_Problem to work on_
Please restate, exactly as written, the lines running from the beginning of the material through the line that has "return c, d" in it.

_Stored data_
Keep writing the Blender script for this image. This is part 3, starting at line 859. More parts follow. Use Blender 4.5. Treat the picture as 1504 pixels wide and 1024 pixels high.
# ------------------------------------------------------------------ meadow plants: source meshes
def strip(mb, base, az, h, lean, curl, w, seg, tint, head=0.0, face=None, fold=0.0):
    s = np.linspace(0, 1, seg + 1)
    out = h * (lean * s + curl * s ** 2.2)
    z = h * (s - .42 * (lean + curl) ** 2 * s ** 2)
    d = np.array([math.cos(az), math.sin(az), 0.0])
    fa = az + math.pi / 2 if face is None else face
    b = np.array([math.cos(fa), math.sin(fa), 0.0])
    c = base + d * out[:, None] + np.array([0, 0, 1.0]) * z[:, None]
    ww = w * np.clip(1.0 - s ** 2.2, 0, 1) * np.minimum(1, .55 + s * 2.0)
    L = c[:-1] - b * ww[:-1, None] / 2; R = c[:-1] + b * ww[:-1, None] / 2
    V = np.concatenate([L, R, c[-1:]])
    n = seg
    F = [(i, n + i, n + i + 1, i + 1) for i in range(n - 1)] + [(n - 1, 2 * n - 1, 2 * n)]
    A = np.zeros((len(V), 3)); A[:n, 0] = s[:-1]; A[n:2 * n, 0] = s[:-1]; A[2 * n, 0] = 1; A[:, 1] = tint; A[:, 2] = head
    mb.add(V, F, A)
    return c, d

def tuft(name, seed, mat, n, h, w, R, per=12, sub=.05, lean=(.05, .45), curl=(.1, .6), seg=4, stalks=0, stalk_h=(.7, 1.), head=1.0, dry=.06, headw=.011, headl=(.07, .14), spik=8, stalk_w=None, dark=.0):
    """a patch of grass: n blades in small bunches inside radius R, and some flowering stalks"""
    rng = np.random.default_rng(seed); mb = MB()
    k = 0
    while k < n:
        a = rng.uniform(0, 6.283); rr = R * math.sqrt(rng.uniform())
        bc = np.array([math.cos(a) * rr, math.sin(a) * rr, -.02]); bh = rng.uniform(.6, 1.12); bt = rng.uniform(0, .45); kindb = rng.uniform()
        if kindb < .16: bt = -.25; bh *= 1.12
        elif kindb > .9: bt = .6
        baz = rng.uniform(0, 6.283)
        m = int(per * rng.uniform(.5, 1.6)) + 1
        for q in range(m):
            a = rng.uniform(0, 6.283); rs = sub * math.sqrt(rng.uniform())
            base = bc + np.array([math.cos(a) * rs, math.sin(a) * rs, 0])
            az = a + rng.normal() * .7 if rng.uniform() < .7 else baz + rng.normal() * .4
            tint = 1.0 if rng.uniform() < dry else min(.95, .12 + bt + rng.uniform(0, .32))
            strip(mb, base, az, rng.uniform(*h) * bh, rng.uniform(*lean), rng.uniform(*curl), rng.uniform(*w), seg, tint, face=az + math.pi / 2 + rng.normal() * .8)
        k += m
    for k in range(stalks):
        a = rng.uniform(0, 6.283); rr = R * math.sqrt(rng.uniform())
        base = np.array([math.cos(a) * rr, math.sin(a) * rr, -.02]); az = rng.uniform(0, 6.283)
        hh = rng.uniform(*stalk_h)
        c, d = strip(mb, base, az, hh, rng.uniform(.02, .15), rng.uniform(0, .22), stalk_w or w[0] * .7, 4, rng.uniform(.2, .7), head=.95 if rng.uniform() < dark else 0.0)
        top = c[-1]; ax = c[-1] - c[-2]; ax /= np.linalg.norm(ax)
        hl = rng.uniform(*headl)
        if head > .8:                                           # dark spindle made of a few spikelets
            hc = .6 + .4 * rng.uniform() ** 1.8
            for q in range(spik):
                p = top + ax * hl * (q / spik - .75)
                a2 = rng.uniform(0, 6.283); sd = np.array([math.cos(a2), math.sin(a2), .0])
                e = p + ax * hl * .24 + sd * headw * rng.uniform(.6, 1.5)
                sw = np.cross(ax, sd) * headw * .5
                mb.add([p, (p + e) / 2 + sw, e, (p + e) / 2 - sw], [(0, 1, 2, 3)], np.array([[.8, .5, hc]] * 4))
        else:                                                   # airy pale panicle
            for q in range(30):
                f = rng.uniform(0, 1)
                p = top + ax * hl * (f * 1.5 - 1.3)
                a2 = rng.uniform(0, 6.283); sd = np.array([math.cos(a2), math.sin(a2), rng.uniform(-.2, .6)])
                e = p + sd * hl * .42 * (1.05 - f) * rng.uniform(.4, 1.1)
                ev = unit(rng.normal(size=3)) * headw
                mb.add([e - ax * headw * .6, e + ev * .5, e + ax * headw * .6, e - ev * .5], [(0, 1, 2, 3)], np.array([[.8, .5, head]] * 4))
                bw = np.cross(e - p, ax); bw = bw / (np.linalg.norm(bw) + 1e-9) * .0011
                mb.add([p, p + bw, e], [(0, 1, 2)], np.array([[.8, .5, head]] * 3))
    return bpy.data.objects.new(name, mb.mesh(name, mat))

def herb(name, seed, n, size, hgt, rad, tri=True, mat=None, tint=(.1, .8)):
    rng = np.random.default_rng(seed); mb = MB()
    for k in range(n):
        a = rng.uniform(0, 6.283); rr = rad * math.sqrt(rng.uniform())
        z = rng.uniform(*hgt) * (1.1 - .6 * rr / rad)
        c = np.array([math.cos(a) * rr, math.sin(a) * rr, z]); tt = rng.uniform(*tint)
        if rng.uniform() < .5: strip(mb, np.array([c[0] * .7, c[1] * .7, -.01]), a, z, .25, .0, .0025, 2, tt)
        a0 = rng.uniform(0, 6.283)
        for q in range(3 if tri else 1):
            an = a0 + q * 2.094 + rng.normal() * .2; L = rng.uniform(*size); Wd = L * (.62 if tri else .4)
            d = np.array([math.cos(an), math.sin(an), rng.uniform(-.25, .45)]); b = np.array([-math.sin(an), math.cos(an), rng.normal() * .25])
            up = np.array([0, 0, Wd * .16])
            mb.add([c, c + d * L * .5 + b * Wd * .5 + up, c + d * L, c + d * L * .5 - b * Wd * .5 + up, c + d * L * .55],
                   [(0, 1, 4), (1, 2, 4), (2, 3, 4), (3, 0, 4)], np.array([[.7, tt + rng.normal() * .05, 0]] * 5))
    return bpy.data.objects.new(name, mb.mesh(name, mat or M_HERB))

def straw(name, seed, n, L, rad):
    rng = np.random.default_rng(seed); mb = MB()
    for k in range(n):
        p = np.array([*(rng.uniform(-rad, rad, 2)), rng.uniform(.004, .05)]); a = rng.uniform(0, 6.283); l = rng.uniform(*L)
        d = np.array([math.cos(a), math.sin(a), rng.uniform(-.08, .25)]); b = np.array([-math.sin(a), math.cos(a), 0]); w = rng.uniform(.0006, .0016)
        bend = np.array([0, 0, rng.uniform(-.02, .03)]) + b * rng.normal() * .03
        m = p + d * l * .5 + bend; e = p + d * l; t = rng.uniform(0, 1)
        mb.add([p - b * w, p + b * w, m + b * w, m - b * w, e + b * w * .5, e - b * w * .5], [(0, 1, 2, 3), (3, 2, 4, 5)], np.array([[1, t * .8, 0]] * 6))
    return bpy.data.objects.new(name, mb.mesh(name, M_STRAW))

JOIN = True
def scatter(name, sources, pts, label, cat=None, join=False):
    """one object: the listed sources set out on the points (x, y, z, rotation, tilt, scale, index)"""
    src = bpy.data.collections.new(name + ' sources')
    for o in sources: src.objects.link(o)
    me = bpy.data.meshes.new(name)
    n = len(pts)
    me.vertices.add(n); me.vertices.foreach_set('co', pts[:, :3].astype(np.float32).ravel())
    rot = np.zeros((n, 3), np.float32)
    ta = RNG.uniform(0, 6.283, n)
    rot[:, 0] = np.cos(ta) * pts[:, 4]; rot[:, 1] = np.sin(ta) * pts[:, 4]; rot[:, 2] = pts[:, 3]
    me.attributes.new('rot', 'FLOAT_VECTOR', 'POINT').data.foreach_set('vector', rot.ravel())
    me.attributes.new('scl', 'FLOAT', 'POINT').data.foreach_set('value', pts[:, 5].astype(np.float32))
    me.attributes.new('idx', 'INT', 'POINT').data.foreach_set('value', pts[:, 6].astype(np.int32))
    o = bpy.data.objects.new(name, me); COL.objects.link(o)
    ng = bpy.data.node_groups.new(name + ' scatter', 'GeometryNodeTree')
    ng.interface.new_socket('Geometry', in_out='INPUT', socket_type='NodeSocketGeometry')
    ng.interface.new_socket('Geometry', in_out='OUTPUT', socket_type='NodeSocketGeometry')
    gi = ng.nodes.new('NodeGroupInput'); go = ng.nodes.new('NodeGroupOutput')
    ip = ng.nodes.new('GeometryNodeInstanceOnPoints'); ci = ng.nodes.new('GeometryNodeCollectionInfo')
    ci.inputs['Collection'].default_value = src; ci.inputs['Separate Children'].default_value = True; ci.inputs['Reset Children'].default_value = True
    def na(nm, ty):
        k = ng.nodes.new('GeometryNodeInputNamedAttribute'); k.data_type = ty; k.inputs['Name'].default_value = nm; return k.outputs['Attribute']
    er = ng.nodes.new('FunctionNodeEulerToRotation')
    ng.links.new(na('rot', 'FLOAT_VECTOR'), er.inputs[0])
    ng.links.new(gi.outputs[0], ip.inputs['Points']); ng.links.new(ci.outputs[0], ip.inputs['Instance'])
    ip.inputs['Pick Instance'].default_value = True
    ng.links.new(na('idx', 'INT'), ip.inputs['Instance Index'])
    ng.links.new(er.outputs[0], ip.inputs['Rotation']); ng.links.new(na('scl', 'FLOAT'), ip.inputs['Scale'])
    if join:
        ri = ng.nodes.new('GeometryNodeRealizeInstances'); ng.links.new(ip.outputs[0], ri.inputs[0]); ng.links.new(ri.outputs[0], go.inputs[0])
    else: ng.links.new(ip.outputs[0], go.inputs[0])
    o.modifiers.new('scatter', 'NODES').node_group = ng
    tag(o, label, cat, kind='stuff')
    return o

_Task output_
Keep writing the Blender script for this image. This is part 3, starting at line 859. More parts follow. Use Blender 4.5. Treat the picture as 1504 pixels wide and 1024 pixels high.
# ------------------------------------------------------------------ meadow plants: source meshes
def strip(mb, base, az, h, lean, curl, w, seg, tint, head=0.0, face=None, fold=0.0):
    s = np.linspace(0, 1, seg + 1)
    out = h * (lean * s + curl * s ** 2.2)
    z = h * (s - .42 * (lean + curl) ** 2 * s ** 2)
    d = np.array([math.cos(az), math.sin(az), 0.0])
    fa = az + math.pi / 2 if face is None else face
    b = np.array([math.cos(fa), math.sin(fa), 0.0])
    c = base + d * out[:, None] + np.array([0, 0, 1.0]) * z[:, None]
    ww = w * np.clip(1.0 - s ** 2.2, 0, 1) * np.minimum(1, .55 + s * 2.0)
    L = c[:-1] - b * ww[:-1, None] / 2; R = c[:-1] + b * ww[:-1, None] / 2
    V = np.concatenate([L, R, c[-1:]])
    n = seg
    F = [(i, n + i, n + i + 1, i + 1) for i in range(n - 1)] + [(n - 1, 2 * n - 1, 2 * n)]
    A = np.zeros((len(V), 3)); A[:n, 0] = s[:-1]; A[n:2 * n, 0] = s[:-1]; A[2 * n, 0] = 1; A[:, 1] = tint; A[:, 2] = head
    mb.add(V, F, A)
    return c, d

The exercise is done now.